Property Types  Industrial
GM Filing Affects Industrial Sector, Local Economies
Jun 03, 2009
By: Tonie Auer, Contributing Correspondent

A major part of bankrupt carmaker General Motors' plans to fast track its reopening as a new, sleeker firm in 60 to 90 days, are a number of real estate-related decisions that could have an effect on commercial property industry, especially the industrial sector.

GM plans to close two assembly plants this year. The firm will close its Wilmington, Del., assembly plant in July and its Pontiac, Mich., assembly plant in October. At the end of this year, GM will also close its service and parts operations and warehousing and parts distribution centers in Boston, Jacksonville and Columbus.

Stamping plants will close in Grand Rapids, Mich., this month; and in Indianapolis in December 2011 and in Mansfield, Ohio, in June 2010. Powertrain plants in Flint, Mich.; Willow Run, Mich.; Parma, Ohio; and Fredericksburg, Va.; will all close in December 2010. The Livonia, Mich., plant will close in June 2010.

While there are many consequences of these closures, one will be the additional empty industrial spaces in these regions as well as the trickle-down effect with suppliers, Jim Cummings with the I-55 Corridor industrial group of Grubb & Ellis Co. in Rosemont, Ill., told CPN.

“The closings will increase supply of industrial properties, thereby driving down prices, all else held equal. This assumes, however, that GM plans to sell the properties,” Randall Guttery, associate dean for graduate programs and professor of finance and real estate at the University of North Texas College of Business, told CPN. “A concern for potential buyers is that these facilities may be so customized that it may be difficult to convert them to another use.”

However, Guttery said, a greater concern is the effect on local economies near the shuttered plants. “With the layoffs, many other suppliers, subcontractors and shop owners at large will be affected adversely. I am not sure what the multiplier would be, but I suspect it is significant,” Guttery said.
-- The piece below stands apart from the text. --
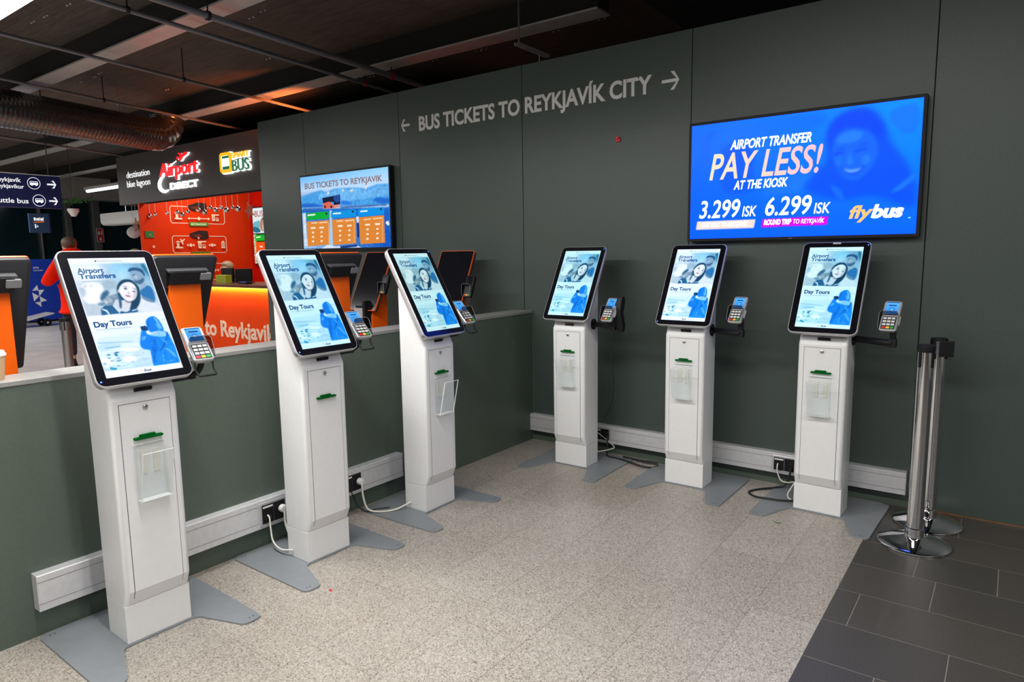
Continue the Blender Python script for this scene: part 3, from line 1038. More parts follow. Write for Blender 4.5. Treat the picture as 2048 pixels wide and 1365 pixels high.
PRICE_PICTURE=[
(['#7fc6ff','#a5dcff','#d9e8ff','#e6ecfb'],[(0.0,1.0),(1.0,1.0),(0.999,0.735),(-0.001,0.762)],0),
(['#c9dcf5','#bfe0ff','#1d6fd8','#2f6fcb'],[(-0.001,0.806),(0.997,0.764),(0.997,0.498),(0.004,0.578)],0),
('#5aaeea',[(0.003,0.735),(0.128,0.769),(0.244,0.798),(0.316,0.758),(0.41,0.798),(0.534,0.793),(0.637,0.785),(0.753,0.756),(0.876,0.799),(0.997,0.792),(0.994,0.536),(0.005,0.588)],0),
('#7cc0f2',[(0.191,0.698),(0.261,0.775),(0.324,0.726),(0.409,0.788),(0.498,0.787),(0.584,0.757),(0.67,0.776),(0.776,0.733),(0.883,0.778),(0.995,0.755),(0.995,0.65),(0.578,0.617),(0.31,0.633)],0),
('#e6eefc',[(0.316,0.747),(0.345,0.775),(0.357,0.743),(0.323,0.715)],1),
('#f0e8e6',[(0.489,0.778),(0.525,0.784),(0.518,0.744),(0.497,0.752)],1),
('#f0e8e6',[(0.575,0.748),(0.602,0.775),(0.636,0.77),(0.609,0.729)],1),
('#f0e8e6',[(0.741,0.767),(0.771,0.793),(0.778,0.763),(0.756,0.746)],1),
('#3a8ce6',[(0.473,0.627),(0.544,0.63),(0.627,0.571),(0.488,0.575)],1),
('#2f7fd8',[(0.827,0.601),(0.869,0.635),(1.001,0.611),(0.999,0.555),(0.929,0.542)],0),
('#2b7ad8',[(0.002,0.632),(0.14,0.629),(0.271,0.585),(0.269,0.554),(0.004,0.572)],0),
('#c7dcf2',[(0.004,0.578),(0.994,0.536),(0.995,0.488),(0.003,0.551)],0),
('#1a4f9c',[(0.018,0.565),(0.269,0.554),(0.268,0.539),(0.018,0.552)],0),
('#1a4f9c',[(0.469,0.546),(0.743,0.545),(0.967,0.539),(0.967,0.527),(0.743,0.529),(0.469,0.532)],0),
(['#2a72c8','#2a7ad8','#1466c8','#bcd6f0'],[(0.003,0.554),(0.997,0.498),(1.0,0.0),(0.0,-0.0)],0),
('#dfe8f4',[(0.005,0.501),(0.05,0.509),(0.046,0.238),(0.06,0.042),(0.01,0.033),(0.007,0.349)],0),
('#b8d4f2',[(0.341,0.516),(0.369,0.514),(0.364,0.035),(0.318,0.036)],0),
('#dbe8f8',[(0.641,0.41),(0.671,0.408),(0.675,0.308),(0.649,0.309)],0),
('#e4ecf6',[(0.222,0.001),(0.3,0.052),(0.39,0.024),(0.62,0.039),(0.686,0.002)],0),
('#21509c',[(0.445,0.028),(0.646,0.043),(0.636,0.013),(0.452,-0.004)],0),
('#1b3f86',[(0.65,0.329),(0.671,0.328),(0.667,0.148),(0.645,0.119)],0),
('#e8f0fa',[(0.951,0.319),(0.99,0.336),(0.991,0.259),(0.957,0.29)],1),
('#13264e',[(0.263,0.689),(0.473,0.714),(0.468,0.587),(0.399,0.578),(0.392,0.625),(0.267,0.617)],0),
('#2d5fa8',[(0.396,0.702),(0.468,0.709),(0.464,0.628),(0.432,0.606),(0.398,0.645)],0),
('#e87a6a',[(0.265,0.617),(0.347,0.635),(0.39,0.584),(0.397,0.542),(0.268,0.543)],0),
('#e9a197',[(0.39,0.579),(0.468,0.587),(0.466,0.554),(0.397,0.54)],0),
('#10192e',[(0.28,0.584),(0.299,0.588),(0.301,0.551),(0.283,0.547)],1),
('#10192e',[(0.353,0.577),(0.372,0.581),(0.375,0.544),(0.356,0.541)],1),
('#05bd4e',[(0.056,0.481),(0.074,0.501),(0.318,0.502),(0.332,0.485),(0.329,0.418),(0.313,0.405),(0.071,0.404),(0.055,0.422)],0),
('#0aa6ea',[(0.358,0.481),(0.377,0.502),(0.628,0.503),(0.645,0.488),(0.642,0.42),(0.624,0.406),(0.373,0.407),(0.355,0.423)],0),
('#04a4ee',[(0.668,0.496),(0.683,0.504),(0.935,0.505),(0.946,0.493),(0.943,0.421),(0.931,0.409),(0.681,0.407),(0.665,0.423)],0),
('#e79a4a',[(0.053,0.379),(0.33,0.386),(0.318,0.052),(0.055,0.037)],0),
('#e79a4a',[(0.364,0.387),(0.64,0.395),(0.631,0.059),(0.364,0.043)],0),
('#e79a4a',[(0.67,0.396),(0.94,0.405),(0.94,0.055),(0.676,0.047)],0),
('#f4c78e',[(0.32,0.361),(0.326,0.361),(0.319,0.057),(0.312,0.057)],0),
('#f4c78e',[(0.613,0.362),(0.619,0.361),(0.611,0.069),(0.605,0.069)],0),
('#f4c78e',[(0.917,0.36),(0.923,0.36),(0.919,0.07),(0.913,0.07)],0),
('#fff4e6',[(0.103,0.3),(0.161,0.3),(0.16,0.278),(0.102,0.278)],0),
('#fff4e6',[(0.115,0.237),(0.143,0.239),(0.141,0.216),(0.114,0.214)],0),
('#fff4e6',[(0.112,0.175),(0.139,0.177),(0.138,0.154),(0.111,0.152)],0),
('#fff4e6',[(0.109,0.112),(0.136,0.115),(0.135,0.092),(0.108,0.09)],0),
('#fff4e6',[(0.209,0.299),(0.266,0.299),(0.264,0.277),(0.208,0.277)],0),
('#fff4e6',[(0.221,0.237),(0.247,0.239),(0.246,0.217),(0.22,0.215)],0),
('#fff4e6',[(0.218,0.176),(0.244,0.178),(0.243,0.156),(0.217,0.153)],0),
('#fff4e6',[(0.215,0.114),(0.241,0.116),(0.24,0.094),(0.214,0.092)],0),
('#fff4e6',[(0.431,0.307),(0.485,0.307),(0.484,0.286),(0.43,0.286)],0),
('#fff4e6',[(0.442,0.243),(0.467,0.244),(0.466,0.223),(0.441,0.221)],0),
('#fff4e6',[(0.439,0.179),(0.464,0.181),(0.463,0.159),(0.438,0.157)],0),
('#fff4e6',[(0.436,0.115),(0.461,0.117),(0.46,0.095),(0.435,0.093)],0),
('#fff4e6',[(0.537,0.306),(0.589,0.306),(0.588,0.285),(0.536,0.285)],0),
('#fff4e6',[(0.548,0.242),(0.573,0.244),(0.572,0.223),(0.547,0.221)],0),
('#fff4e6',[(0.545,0.179),(0.57,0.181),(0.569,0.16),(0.544,0.158)],0),
('#fff4e6',[(0.542,0.116),(0.567,0.118),(0.566,0.097),(0.541,0.095)],0),
('#fff4e6',[(0.737,0.307),(0.79,0.306),(0.789,0.285),(0.736,0.285)],0),
('#fff4e6',[(0.749,0.245),(0.773,0.246),(0.772,0.225),(0.748,0.223)],0),
('#fff4e6',[(0.746,0.183),(0.771,0.185),(0.77,0.163),(0.745,0.162)],0),
('#fff4e6',[(0.743,0.122),(0.768,0.124),(0.767,0.102),(0.742,0.1)],0),
('#fff4e6',[(0.844,0.307),(0.895,0.307),(0.894,0.285),(0.843,0.285)],0),
('#fff4e6',[(0.855,0.246),(0.879,0.247),(0.878,0.226),(0.854,0.224)],0),
('#fff4e6',[(0.853,0.185),(0.877,0.187),(0.876,0.166),(0.852,0.164)],0),
('#fff4e6',[(0.85,0.125),(0.874,0.127),(0.873,0.105),(0.849,0.103)],0),
('#f6dcb8',[(0.111,0.367),(0.189,0.368),(0.188,0.351),(0.11,0.35)],0),
('#f6dcb8',[(0.207,0.364),(0.311,0.368),(0.31,0.351),(0.207,0.347)],0),
('#f6dcb8',[(0.416,0.371),(0.496,0.373),(0.496,0.357),(0.415,0.355)],0),
('#f6dcb8',[(0.514,0.369),(0.622,0.374),(0.622,0.358),(0.513,0.352)],0),
('#f6dcb8',[(0.723,0.37),(0.802,0.373),(0.801,0.358),(0.723,0.354)],0),
('#f6dcb8',[(0.822,0.375),(0.926,0.379),(0.925,0.364),(0.821,0.359)],0),
('#ffffff',[(0.073,0.479),(0.166,0.482),(0.165,0.463),(0.072,0.459)],0),
('#ffffff',[(0.38,0.475),(0.475,0.478),(0.474,0.459),(0.379,0.457)],0),
('#ffffff',[(0.691,0.48),(0.77,0.483),(0.769,0.465),(0.69,0.462)],0),
('#35304a',[(0.284,0.482),(0.308,0.489),(0.322,0.469),(0.301,0.456)],1),
('#35304a',[(0.589,0.485),(0.611,0.491),(0.624,0.472),(0.605,0.459)],1),
('#35304a',[(0.895,0.491),(0.915,0.496),(0.927,0.478),(0.91,0.466)],1),
]
NPHOTO = next(i for i, q in enumerate(KIOSK_PICTURE) if i > 5 and isinstance(q[0], list))
COAT = next(q[1] for q in KIOSK_PICTURE if q[0] == "#118af2")



def wall_display(name, label, x0, x1, z0, z1, depth, border, pic, texts, key):
    """screen face at y=-depth; x0..z1 bound the lit area"""
    t = thing(name, label, 'screen', ((x0 + x1) / 2, 0, z0 - border))
    cx, zz = (x0 + x1) / 2, z0 - border
    w, h = x1 - x0, z1 - z0
    o = MB()
    fr = lambda a, b, c: (a, -c, b + h / 2 + border)
    o.prism(rrect(w + 2 * border, h + 2 * border, 0.008, 3), fr, 0.015, depth - 0.001, 0)
    o.build('frame', M['black'], t, smooth=30, bevel=0.002)
    MB().box(-0.2, 0.2, -0.016, 0.0, border + h * 0.3, border + h * 0.7).build('wall_bracket', M['black'], t, smooth=0)
    p = Pic(lambda a, b, c: ((a - 0.5) * w, -depth - c, border + b * h))
    p.ground(pic)
    for tx in texts:
        p.text(*tx[0], **tx[1])
    p.build('display', M['tvscreen' if key == 'adv' else 'lowscreen'], t)
    return t


def pay_col(q):
    k = min(1, max(0, (q[0] - 0.1) / 0.5))
    return tuple(lerp(a, b, k) / 2.6 for a, b in zip(lin('#fff0c8'), lin('#ffccd6')))


D = dict
# the advert: a smiling face in blues under white lettering
pa = Paint(330, 186, '#0070ff', '#0060ff')
for i, (col, pts, sm) in enumerate(ADVERT_PICTURE):
    flat = i >= len(ADVERT_PICTURE) - 2
    pa.poly(col, pts, sm, sig=0.5 if flat else (4.0 if i < 7 else 2.2 if len(pts) > 7 else 1.6))
    if i == len(ADVERT_PICTURE) - 3:
        pa.grain(0.03, 9)
ADV = pa.out()
# a bright panel: the deep blues keep their hue at a higher output
k_ = np.clip((ADV.min(-1, keepdims=True) - 0.3) / 0.4, 0, 1)
TVS = 2.6 ** (-1 / 2.3)
ADV[..., :2] = ADV[..., :2] * TVS
ADV[..., 2:] = ADV[..., 2:] * (1 - (1 - TVS) * k_)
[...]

All the suppliers in those areas will be shut down, too, Cummings added. “That is lot of suppliers and there will be a huge fallout from that with spaces emptying, too,” he said.

Depending on the type of product and the market, these properties could be difficult to turn over, Cummings said. “In the U.S. market, manufacturing has experienced a decline. So, demand for production and assembly facilities isn’t good. They’ll probably need to be reworked or developed to meet smaller needs and break up space. Some might just sit idle depending on the market.”

The distribution and warehouse facilities will be adding more product to already overabundant marketplace, too, Cummings said. “A facility as big as these are could have some serious significance in those markets,” he noted. “Large production facilities – with the immense scope and scale these likely have - may be broken down into space for multiple tenants. But, we’ll have to wait and see how this really plays out. The assembly plants are so highly specialized that it will be very difficult to lease them. Who else can buy that and use it?”

Efforts to reach GM officials regarding their plans for the vacated facilities were unsuccessful.